Fear and Loathing in Las Vegas

Ten Sorry Tales

Thursday, August 03, 2006

August 2006

The idea of a picnic in Hyde Park was readily welcomed by most but it would seem August is a particularly busy month. Finding a time suitable for all was impossible.

I am preparing myself mentally by visualising myself reclining in a boat, drifting along, discussing Ishiguro's latest with the ducks on the Serpentine. Different point of view to mine I should think. Should anyone else turn up I'll be overjoyed!

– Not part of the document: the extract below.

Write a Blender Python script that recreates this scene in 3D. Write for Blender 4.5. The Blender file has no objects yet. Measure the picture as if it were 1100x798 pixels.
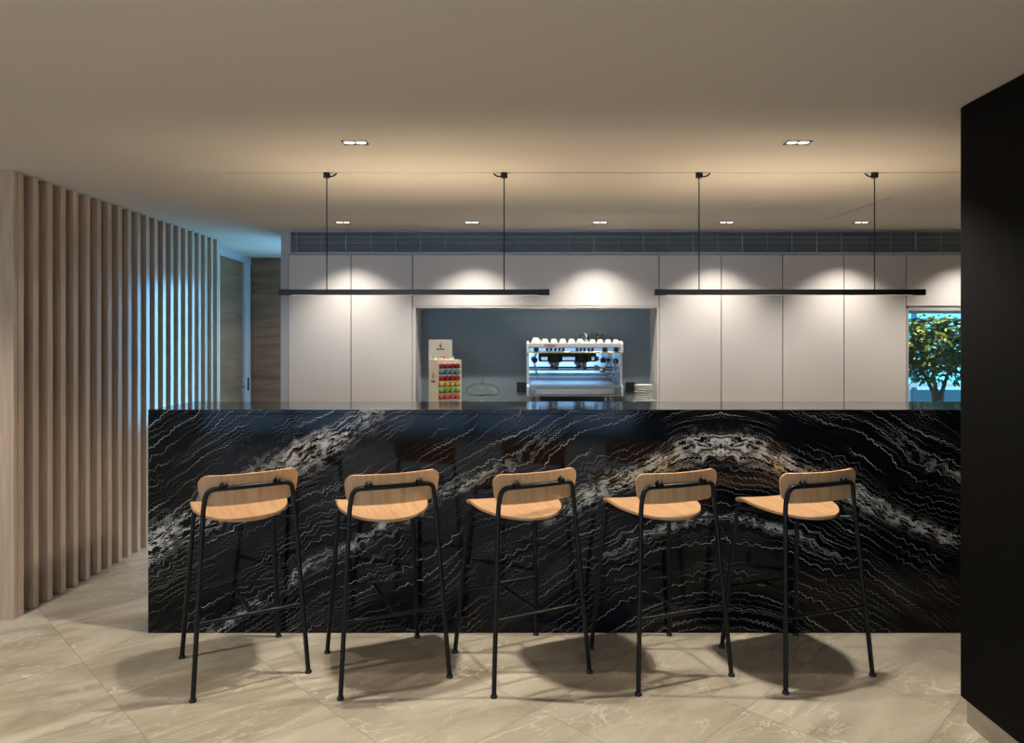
import bpy, bmesh, math, random
from mathutils import Vector, Matrix
R = math.radians
C = bpy.context.scene.collection
SC = bpy.context.scene
random.seed(7)

# ------------------------------------------------------------------ camera
cam_d = bpy.data.cameras.new('camera')
cam = bpy.data.objects.new('camera', cam_d); C.objects.link(cam)
cam.location = (0, 0, 1.5); cam.rotation_euler = (R(90), 0, 0)
cam_d.sensor_width = 36; cam_d.lens = 36 * 755.7 / 1100
cam_d.shift_x = -10 / 1100; cam_d.shift_y = -31 / 1100
cam_d.clip_start = .05; cam_d.clip_end = 100
SC.camera = cam
SC.view_settings.view_transform = 'Standard'
SC.view_settings.look = 'None'
SC.view_settings.gamma = 1
SC.view_settings.use_curve_mapping = False
SC.view_settings.exposure = 1.95

CEIL = 2.434
# light levels (room lamps, the added fill downlights, the dusk sky)
W_NEAR, W_FAR, W_ROW, W_DUSK = 18.0, 10.5, 4.0, 1.5
W_UP, W_DOWN = 1.9, 2.6

# ------------------------------------------------------------------ world: dusk sky, cyan beyond the bar, greyer behind the camera
world = bpy.data.worlds.new('dusk'); SC.world = world; world.use_nodes = True
nt = world.node_tree; nt.nodes.clear()
wo = nt.nodes.new('ShaderNodeOutputWorld'); bg = nt.nodes.new('ShaderNodeBackground')
tc = nt.nodes.new('ShaderNodeTexCoord'); sp = nt.nodes.new('ShaderNodeSeparateXYZ')
mr = nt.nodes.new('ShaderNodeMapRange'); mr.inputs[1].default_value = -.4; mr.inputs[2].default_value = .4
mx = nt.nodes.new('ShaderNodeMixRGB')
mx.inputs[1].default_value = (.20, .36, .56, 1)
mx.inputs[2].default_value = (.07, .40, .60, 1)
nt.links.new(tc.outputs['Generated'], sp.inputs[0]); nt.links.new(sp.outputs['Y'], mr.inputs[0])
nt.links.new(mr.outputs[0], mx.inputs[0]); nt.links.new(mx.outputs[0], bg.inputs[0])
bg.inputs[1].default_value = W_DUSK
nt.links.new(bg.outputs[0], wo.inputs[0])

# ------------------------------------------------------------------ node maths
class V:
    def __init__(s, g, sock): s.g = g; s.s = sock
    def _m(s, op, b=None, c=None): return s.g.math(op, s, b, c)
    def __add__(s, o): return s._m('ADD', o)
    __radd__ = __add__
    def __mul__(s, o): return s._m('MULTIPLY', o)
    __rmul__ = __mul__
    def __sub__(s, o): return s._m('SUBTRACT', o)
    def __rsub__(s, o): return s.g.math('SUBTRACT', o, s)
    def __truediv__(s, o): return s._m('DIVIDE', o)
    def abs(s): return s._m('ABSOLUTE')
    def sqrt(s): return s._m('SQRT')
    def floor(s): return s._m('FLOOR')
    def frac(s): return s._m('FRACT')
    def max(s, o): return s._m('MAXIMUM', o)
    def min(s, o): return s._m('MINIMUM', o)
    def ping(s, o=.5): return s._m('PINGPONG', o)
    def step(s, a, b):                      # smooth 0..1 as the value goes a -> b
        n = s.g.n('ShaderNodeMapRange'); n.interpolation_type = 'SMOOTHSTEP'
        s.g.put(n.inputs[0], s); n.inputs[1].default_value = a; n.inputs[2].default_value = b
        if a > b:
            n.inputs[1].default_value = b; n.inputs[2].default_value = a
            n.inputs[3].default_value = 1; n.inputs[4].default_value = 0
        return V(s.g, n.outputs[0])
    def gauss(s, c, w):
        d = (s - c) / w
        return s.g.math('EXPONENT', (d * d) * -1.0)

class G:
    def __init__(s, name):
        s.m = bpy.data.materials.new(name); s.m.use_nodes = True
        s.t = s.m.node_tree; s.t.nodes.clear()
        s.out = s.n('ShaderNodeOutputMaterial'); s.b = s.n('ShaderNodeBsdfPrincipled')
        s.t.links.new(s.b.outputs[0], s.out.inputs[0])
    def n(s, k): return s.t.nodes.new(k)
    def put(s, inp, v):
        if isinstance(v, V): s.t.links.new(v.s, inp)
        elif isinstance(v, (tuple, list)) and inp.type == 'RGBA': inp.default_value = (*v[:3], 1)
        else: inp.default_value = v
    def math(s, op, a, b=None, c=None):
        n = s.n('ShaderNodeMath'); n.operation = op
        for i, x in enumerate((a, b, c)):
            if x is not None: s.put(n.inputs[i], x)
        return V(s, n.outputs[0])
    def xyz(s, kind='Object'):
        if kind == 'World':
            src = s.n('ShaderNodeNewGeometry').outputs['Position']
        else: src = s.n('ShaderNodeTexCoord').outputs[kind]
        p = s.n('ShaderNodeSeparateXYZ'); s.t.links.new(src, p.inputs[0])
        return [V(s, p.outputs[i]) for i in range(3)]
    def vec(s, x, y, z=0.0):
        n = s.n('ShaderNodeCombineXYZ')
        for i, q in enumerate((x, y, z)): s.put(n.inputs[i], q)
        return V(s, n.outputs[0])
    def noise(s, v, scale=1.0, detail=2.0, rough=.5, dist=0.0, color=False):
        n = s.n('ShaderNodeTexNoise'); n.noise_dimensions = '3D'
        s.put(n.inputs['Vector'], v); n.inputs['Scale'].default_value = scale
        n.inputs['Detail'].default_value = detail; n.inputs['Roughness'].default_value = rough
        n.inputs['Distortion'].default_value = dist
        return V(s, n.outputs[1 if color else 0])
    def white(s, v):
        n = s.n('ShaderNodeTexWhiteNoise'); n.noise_dimensions = '3D'; s.put(n.inputs['Vector'], v)
        return V(s, n.outputs['Value'])
    def mix(s, f, a, b):
        n = s.n('ShaderNodeMixRGB'); s.put(n.inputs[0], f); s.put(n.inputs[1], a); s.put(n.inputs[2], b)
        return V(s, n.outputs[0])
    def bump(s, h, strength=.2, dist=.002):
        n = s.n('ShaderNodeBump'); n.inputs['Strength'].default_value = strength
        n.inputs['Distance'].default_value = dist; s.put(n.inputs['Height'], h)
        s.t.links.new(n.outputs[0], s.b.inputs['Normal'])
    def set(s, **k):
        for a, v in k.items(): s.put(s.b.inputs[a.replace('_', ' ')], v)
        return s.m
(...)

We'll try to choose something extra-specially good for September and hope that everyone has finished their holidays by then.

July 2006

The summer is upon us. Despite the fact I managed the heroic task of reading Dicken's The Old Curiousity Shop in three and a half days I was unable to turn up to discuss it. It would seem others had similar problems and the turnout matched August of last year. A glorious two!

I was given the deciding vote between Lionel Shriver's We Need to Talk About Kevin and Kazuo Ishiguro's Never Let Me Go. I decided on the latter as Lionel's a boy's name not a girl's.

Friday, May 12, 2006

Modernism

This isn't quite "what we're reading outside the group", but it's a cultural activity I undertook in the last month....

Went to the'Modernism' exhibiton at the V&A and really, really enjoyed it- a crackingly good exhibition! In fact I enjoyed it so much I became a member of the V&A on the strengh of this alone.

The reasons why are liked it are many... it's a well-presented exhibition with quality exhibits; I liked the variety of disciplines covered (art, design, architecture, theatre, industry, technology etc etc) and the different times and places brought together; it joined a lot of dots together in my mind. I also liked the strong infusion of politics, optimism and egalitarianism. Finally, I enjoyed the historical aspects- seeing what was going on when.... and, as is always the case with history, seeing how the past affects the present.

Anyway, well worth a visit!

Paul Sanderson

Tuesday, May 09, 2006

June 2006

The general opinion seemed to be that The Master and Margarita was an enjoyable read - even though a couple of us were a little scared we hadn't quite 'got the point' of the novel.



As ever, after staring at each other blankly for a moment the titles and authors started pouring forth for next month's read. We arrived at Cold Comfort Farm (Stella Gibbons) by way of Orwell, Ballard, Lord of the Flies and Edith Wharton. We were variously restricted at different points in the conversation by length, gender of author (had to be female) and price (Wordsworth Classics for a quid sounded popular!).